抄録
Although tensile reinforcement is placed in three layers in deep R/C beams like foundation beams due to requirement of large stress, the AIJ standard1) does not provide how bond around deformed bars in third layer should be verified. In these days, loading tests of R/C beams with double layers of deformed bars were conducted. When shear cracks occurred at end regions of the beam subjected to anti-symmetric bending, bond stress became quite small in the cracked area. This behavior is called tension shift. However, when bars in the second layer were terminated in the span, the tension shift in the cut-off bars did not appear clearly. Meanwhile bond stress around the extreme layer was small in the range where the cut-off bars exist, and was large in other range where no bars remain in the second layer. While the experimental studies on double layered R/C beams have progressed, experimental tests on triple layered beams are limited. In the AIJ standard, the effective bond range must be reduced by subtracting the tension shift range from the embedment length of the bar. And the tension shift range is defined as the same length as effective depth of the beam. That tension shift range is not reasonable for cut-off bars in the deep beams. As mentioned above, triple layered arrangements are often chosen for the deep beams.

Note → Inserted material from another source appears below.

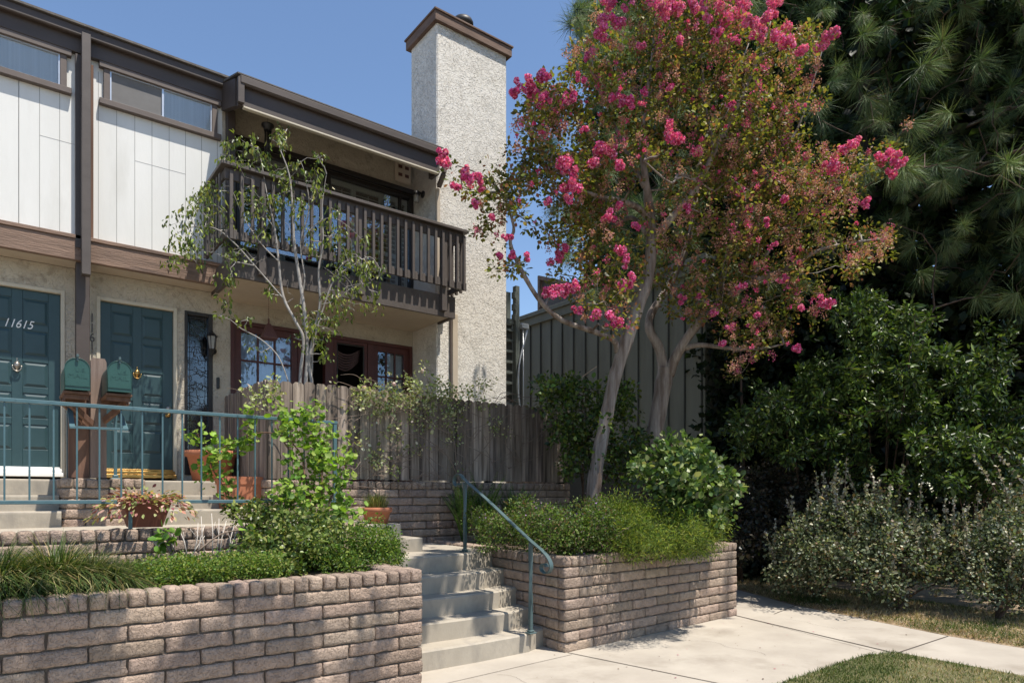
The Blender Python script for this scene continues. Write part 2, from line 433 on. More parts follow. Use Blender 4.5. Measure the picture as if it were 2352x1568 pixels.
def face_blocks(acc, p0, p1, outn, z0, ncourse, D=.10, start_half=False, cap=True, capD=.2, CH=.1016, end_round=True, res=1, skip=0, lastfull=False):
    """running-bond face from p0 to p1 (plan), outward normal outn; upright caps on top"""
    p0 = np.array([*p0, 0.]); p1 = np.array([*p1, 0.]); d = p1 - p0; L = np.linalg.norm(d); ex = d / L; ey = np.array([*outn, 0.])
    BL = .4064
    for k in range(skip, ncourse):
        x = -BL / 2 if (k % 2) ^ start_half else 0.0
        while x < L - .01:
            a = max(x, 0); b = min(x + BL, L)
            if b - a > .05:
                ln = b - a - .009
                c = p0 + ex * (a + b) / 2 - ey * (D / 2 - rng.normal(0, .0022)) + np.array([0, 0, z0 + (k + .5) * CH])
                block(acc, c, ex, ey, (ln, D, CH - .0095 + rng.normal(0, .001)), res=res)
            x += BL
    if cap:
        n = round(L / .1016); w = L / n
        for i in range(n):
            c = p0 + ex * ((i + .5) * w) - ey * (capD / 2 - .004 - rng.normal(0, .003)) + np.array([0, 0, z0 + (ncourse + .5) * CH + rng.normal(0, .002)])
            block(acc, c, ex, ey, (w - .009 + rng.normal(0, .0015), capD, CH - .008), r=.015, res=res)
def wall_core(mb, poly, z0, z1):
    mb.prism(poly, 'z', z0, z1)

# ================================================================ GROUND
struct('ground', MB().prism([(-400, -400), (400, -400), (400, 400), (-400, 400)], 'z', -.30, -.06), MT['soil'])
EDGE = [(7.91, -8), (7.91, 2.14), (7.97, 2.81), (8.36, 4.15), (8.55, 4.84), (9.30, 6.29), (9.75, 7.5), (9.9, 10)]
struct('pavement', MB().prism([(-14, -14), (7.91, -14)] + EDGE + [(9.6, 10), (7.6, 6.6), (7.1, 4.5), (2.3, 4.2), (-14, 4.2)][:0] + [(7.6, 10), (7.2, 5.2), (4.3, 5.3), (-14, 5.0)], 'z', -.08, 0), MT['concrete'])
LAWN = [(3.2, -6), (6.70, -6), (6.64, 1.7), (6.69, 2.3), (6.70, 2.80), (6.33, 2.905), (5.64, 2.915), (4.96, 2.88), (3.2, 2.86)]
struct('lawn', MB().prism(LAWN, 'z', -.02, .012), MT['turf'])
VERGE = [(7.93, -8), (7.93, 2.14), (7.99, 2.81), (8.38, 4.15), (8.57, 4.84), (9.32, 6.29), (9.77, 7.5), (9.92, 10), (12, 12), (40, 12), (40, -8)]
struct('grass_verge', MB().prism(VERGE, 'z', -.05, -.002), MT['verge'])
j = MB()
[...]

In this study, anti-symmetric bending tests and FE analyses of R/C deep beams with triple layered arrangements were carried out in order to make clear the influence on bond behavior by terminating the bars in the span. Especially, tension shift in the cut-off bars around the beam end was focused on. Two foundation beam specimens were prepared. The tensile reinforcement was placed in three layers in the both beams. High-strength shear reinforcement and normal strength concrete were used for the specimens. The parameter of test was whether the bars in the third layer were terminated in the span or not. In discussion on the test and numerical results, where a previous test result7) was added, an equilibrium model5)6) between bond stress and shear reinforcement stress was used. In this model, it is assumed that moment of the tensile stress in shear reinforcement takes balance with moment of the bond stress around longitudinal bars in the range from the beam end to a distance of beam effective height, which is named the beam end region in this paper. Consequently, the following conclusions were obtained.
(1) Bond stress around all longitudinal bars in the beam end region decreased once due to cracks. And the bond stress increased again as tensile stress in shear reinforcement increased. In addition, ratio of bond stress in the third layer to the bond stress of all the bars increased by terminating the bars in the third layer.
(2) In the beam end region, after shear cracking, moment of the bond stress around cut off bars in third layer increased as moment of the tensile stress in shear reinforcement increased until yielding of longitudinal bars.
(3) When bond stress was calculated in a state that the longitudinal bars almost yielded, tension shift range of d/2, which is a half length of effective beam depth, gave better accuracy than the tension shift range of d, which is required in the AIJ standard.